As their efforts to admonish and restrain Israel have proved ineffective, European countries have begun to recognize the Palestinian state. Norway, Spain and Ireland officially recognized the Palestine on May 28, a date that Spain called historic. The three countries hoped their example would have a strong symbolic impact and encourage more countries to join the ranks of the 140 or so that have already recognized the state. Currently, 19 European countries have done so, and so have 10 of the 27 EU member states. Even staunch allies of the United States, including the United Kingdom and France, are considering following suit. An enraged Netanyahu can only respond by lodging protests and recalling Israeli diplomats from these countries.

Second, Israel has been accused of genocide by South Africa in the International Court of Justice, and Netanyahu could face an arrest warrant issued by the International Criminal Court for war crimes. South Africa, though far away from the battlefields of the Middle East, has known suffering under the apartheid system. It accuses Israel of implementing a genocidal policy in the Gaza Strip since the end of last year.

On Jan. 26, the ICJ, based in The Hague, Netherlands, issued a ruling ordering Israel to take immediate measures to prevent acts of genocide and improve the humanitarian situation in Gaza. Then on May 24, the court issued modified orders, demanding that Israel immediately halt its military offensive in Rafah. That move came just days after the ICC’s chief prosecutor sought arrest warrants for Netanyahu, Defense Minister Yoav Gallant and Hamas leaders, and the plan received support from France, Germany and other European countries.

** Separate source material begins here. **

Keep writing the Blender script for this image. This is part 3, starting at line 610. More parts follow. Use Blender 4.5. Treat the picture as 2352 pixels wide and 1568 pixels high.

On May 30, China and Arab states issued a joint statement on the Palestinian issue as they convened at the 10th Ministerial Conference of the China-Arab States Cooperation Forum in Beijing. In the statement, China and 22 member states of the Arab League condemned Israel’s ongoing violations against the Palestinian people, denounced its violations in Rafah, its bombing of refugee camps and its control of the Rafah crossing.

They also opposed forcibly driving the Palestinian people out of their homeland. They called on the UN Security Council to adopt a binding resolution to achieve an immediate, comprehensive and sustained cease-fire and halt the forced transfer of Palestinians, ensure the delivery of aid throughout the Gaza Strip and implement resolutions to restore normal life in Gaza. Both sides condemned the United States for using its UN veto power to prevent Palestine from becoming a full member of the body.

Washington is now in a bind when it comes to supporting Israel, which is becoming isolated internationally. Israel may find it more difficult to gain Washington’s endorsement. Here are two options for the Biden administration:

First, the administration could continue to provide support for Israel. However, this will deepen the rift with European allies and undermine the U.S. image as a global moral leader. Domestically, it may result in declining support for President Biden — or even a Waterloo moment for him on election day.

Second, the administration could slowly (or better yet quickly) distance itself from Netanyahu’s government, which could also have electoral consequences. But leading the way in promoting the two-state solution would help to mend America’s division with Europe and prevent further damage to the moral reputation of the United States on the world stage.